AF-C

The camera also has a Continuous AF” mode setting (denoted by “AF-C”), which can be used when you’re shooting sports (or anything that moves). When this mode is enabled you are essentially telling the camera “my subject is moving. Even when you’ve found focus, keep trying to focus on the subject because my subject will not stay still!” Keep in mind that in Continuous mode, once the camera achieves autofocus, it will not give you a steady green light and an audible “chirp”. Instead, it will continue to track and refocus (the subject is moving after all, right?) in an attempt to keep the subject in focus until the final shot is taken. You can always tell when you’re in Continuous focus mode, because the green focus indicator along the bottom left corner of the screen is surrounded by two sets of parentheses, which is supposed to convey movement.

AF-A

Tired of constantly switching between AF-S and AF-C modes? AF-A will choose for you intelligently. That's the idea, anyway; however there have been many occasions where I was not happy with its decisions and it kind of got in my way. Not recommended.

DMF

“Direct Manual Focus” mode means it will start out in AF-S mode (focus on a subject, then stop trying to focus) and then it will go directly into manual focus mode, where you can quickly tweak the focusing if you so choose. It will stay in manual focus mode for as long as you hold the shutter release button down halfway. This tends to be most useful when shooting macro photos of flowers that move slightly in a gentle breeze.
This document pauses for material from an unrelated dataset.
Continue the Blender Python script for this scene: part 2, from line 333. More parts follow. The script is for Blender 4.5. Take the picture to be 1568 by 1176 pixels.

That's the official purpose, anyway. As mentioned previously at the end of “Other Essential Customizations” (Section 2.3), DMF is even more useful when you have Peaking Level and Peaking Color enabled (Section 7.10). With Peaking Level enabled, as soon as the camera switches to Manual Focus mode, the things that are in focus (areas of highest contrast) will appear in a certain color, allowing you to see instantly whether the camera focused accurately or not. Think of it as the Mother of All Focus Confirmation indicators.

This was even more important for earlier E-mount cameras, which were all contrast-detect in AF-S mode and therefore was vulnerable to false positives. So it's not needed as much anymore; however this kind of focus confirmation is comforting to me.

MF

Manual Focusing, which probably needs no explanation. The camera will actually magnify the center of the viewfinder for easy focusing if MENU --> Image 1 --> MF Assist is set to ON (Section 7.38). Peaking Level functions (as described above) work here also, but for some reason are harder to see.

I should mention here that if you’re after absolutely critical focus, manually focusing using the MF Assist feature will get you accuracy greater than if you just relied on autofocus. This is especially true in macro and other shots that require the sharpest detail.

 

TIP: You can fine-tune the AF-S and AF-C settings by telling the camera either "Don't take the picture unless you think it's in focus", or "Do your best to AF but take the picture when I say so, no matter what!". The Priority Setting function is described in Section 7.22.

TIP: As a shortcut, when you put the camera into Sports Action mode (Section 6.38.2), the camera automatically invokes AF-C, continuous shooting "high" and wide area focus for you.